New Jersey has been a leader in reducing its prison population in the past few years. In the years since 2000, New Jersey's prison population has declined by 20.6 percent, or 6,486 inmates. However, most other states have seen increases in the number of people incarcerated, with Illinois leading the pack with an increase of 3,257 prisoners in 2010, or an annual increase of 7.2 percent.

The 2010 increase in Illinois' prison population occurred after lawmakers had agreed in 2009 to focus on reducing the number of people in the state prison system. The governor signed laws that were intended to accomplish this goal. However, political opportunism, sensationalist reporting and inaccurate news coverage resulted in a backlash against an "early release program" that had made it possible for 1,700 inmates to be released an average of 37 days early. The governor and legislature were charged by critics with endangering public safety.

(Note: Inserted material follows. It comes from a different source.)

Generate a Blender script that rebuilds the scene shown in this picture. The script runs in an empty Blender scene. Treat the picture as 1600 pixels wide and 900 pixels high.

New Jersey, despite Gov. Christie's well-publicized signing of legislation cancelling so-called early release programs, has continued to reduce its prison population. This has been the result of numerous factors that include:

• A 1999 lawsuit by prison inmates over the state's backlog in parole hearings

• Changes in the law mandating automatic revocation of parole for minor violations

• A campaign for Families Against Mandatory Minimums (FAMM) to revise punitive drug crime laws that mandated lengthy sentences for minor drug possession convictions

• Changes in prosecutors' plea bargaining practices

Although New Jersey, Michigan and New York have succeeded in reducing their prison populations, most other states have continued to increase the number of inmates in their prisons.  This comes at a time when economics, if nothing else, should dictate that state governments look at the growing cost associated withg keeping so many people behind bars.